Why I think range is a wart.

Bertrand Geston bergeston at yahoo.fr
Thu Mar 14 11:34:40 EST 2002


Thanks Christopher for your clear and intelligent response. I could only add
that it is always possible to use a dictionary with an ordered range of
integers as keys (or even as values). In some cases, it should probably make
sense.

Ironically, I could ask "why not add indices in the dictionary type, it is
sometimes usefull" ?

Let's keep things simple and understandable :
- lists are ordered sets,
- dictionnaries are "keyed" sets.

And if somebody needs something richer, just combine or inherit from those
types (btw many many thanks to the BDFL and his team for Python 2.2, for the
little that I know it, I really appreciate it).

B.

"Christopher A. Craig" <com-nospam at ccraig.org> wrote in message
news:mailman.1016042063.7531.python-list at python.org...
Gonçalo Rodrigues <op73418 at mail.telepac.pt> writes:

> For starters, range (and xrange) is a perfectly sensible, reasonable and
> useful built-in. But the biggest use I make of it is in iterating through
> a list, e.g. as in
>
> for index in range(len(mylist)):
>     <whatever>
>
> and in the <whatever> body I need to make use of the indexes.
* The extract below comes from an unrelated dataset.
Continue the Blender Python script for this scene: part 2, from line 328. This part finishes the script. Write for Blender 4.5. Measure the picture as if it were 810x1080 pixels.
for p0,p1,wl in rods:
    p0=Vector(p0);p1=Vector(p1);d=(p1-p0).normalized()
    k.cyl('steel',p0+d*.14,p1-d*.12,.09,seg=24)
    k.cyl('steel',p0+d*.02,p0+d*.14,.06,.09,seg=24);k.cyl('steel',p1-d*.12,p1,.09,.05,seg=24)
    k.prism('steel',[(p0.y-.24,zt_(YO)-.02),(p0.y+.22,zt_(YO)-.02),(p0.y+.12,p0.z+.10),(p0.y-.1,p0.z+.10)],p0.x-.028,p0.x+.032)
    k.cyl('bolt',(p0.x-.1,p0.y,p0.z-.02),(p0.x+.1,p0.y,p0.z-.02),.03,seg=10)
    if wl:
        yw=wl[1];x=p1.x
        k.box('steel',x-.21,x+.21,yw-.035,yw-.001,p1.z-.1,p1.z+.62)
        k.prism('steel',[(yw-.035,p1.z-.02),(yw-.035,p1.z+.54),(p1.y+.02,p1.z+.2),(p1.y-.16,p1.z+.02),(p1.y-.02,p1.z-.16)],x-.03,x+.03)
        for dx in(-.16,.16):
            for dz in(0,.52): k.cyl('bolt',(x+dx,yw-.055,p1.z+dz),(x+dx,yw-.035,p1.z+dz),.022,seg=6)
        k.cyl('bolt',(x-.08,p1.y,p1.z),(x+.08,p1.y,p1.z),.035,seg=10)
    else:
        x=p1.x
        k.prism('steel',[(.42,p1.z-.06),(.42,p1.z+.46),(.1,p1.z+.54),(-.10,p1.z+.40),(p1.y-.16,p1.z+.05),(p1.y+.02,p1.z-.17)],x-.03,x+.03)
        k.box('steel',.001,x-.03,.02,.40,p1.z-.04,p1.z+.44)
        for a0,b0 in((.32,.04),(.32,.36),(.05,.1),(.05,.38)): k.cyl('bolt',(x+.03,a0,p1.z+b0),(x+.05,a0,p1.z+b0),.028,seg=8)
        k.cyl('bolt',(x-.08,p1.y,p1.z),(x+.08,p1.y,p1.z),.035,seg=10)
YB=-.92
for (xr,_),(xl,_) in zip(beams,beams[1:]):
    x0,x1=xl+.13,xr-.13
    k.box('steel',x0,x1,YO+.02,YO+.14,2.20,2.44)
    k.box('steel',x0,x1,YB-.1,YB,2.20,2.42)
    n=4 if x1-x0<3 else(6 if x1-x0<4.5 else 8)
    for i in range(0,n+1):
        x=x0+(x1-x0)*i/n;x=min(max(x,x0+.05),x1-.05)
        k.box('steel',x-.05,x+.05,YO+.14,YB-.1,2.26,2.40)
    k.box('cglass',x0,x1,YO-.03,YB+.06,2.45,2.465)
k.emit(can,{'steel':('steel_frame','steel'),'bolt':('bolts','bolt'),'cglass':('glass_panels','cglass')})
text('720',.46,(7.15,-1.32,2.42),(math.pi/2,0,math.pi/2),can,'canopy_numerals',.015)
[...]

I am not
> sufficiently qualified to say if this is Pythonic or not, but I find
> myself doing this quite often.

I don't understand how range is a reasonable and useful built-in if
this use is not.

If you have a list [2, 3, 5, 7, 11] and you want to iterate through it
you don't need range:

for item in list:
  <work on items>

If, on the other hand, you want to iterate though the indicies of said
list rather than the items themselves you need to come up with some
way to generate a zero based list of integers up to one less than the
size of the list (i.e. a list of indicies).  When you create this list
you aren't doubling information that the list already has.  A list
does not contain a list of indicies into itself.  The list knows its
elements, in order, and how many elements it has.  From this you can
generate a list of indicies, but there are no 'keys' stored in a list
object like there are in a dictionary.

To go from the information that is stored in the list (an ordered list
of elements, and the size of said list) to the information you need to
iterate through indicies (an ordered sequence of indicies valid for the
given list) you need to take the length of the list (N), and create a
new list of N integers from 0 to N-1.  'range(len(mylist))' says
precisely that.  I don't see how this is the least bit kludgey.

.keys() and .items() methods on lists seem odd to me.  That is
inforamtion that the list does not contain.  Sure it can easily be
generated given information the list does contain, but why can't the
programmer generate it himself from the same information?

--
Christopher A. Craig <com-nospam at ccraig.org>
Is Peal Better Than Python?
No, no.  Quicker, easier, more seductive.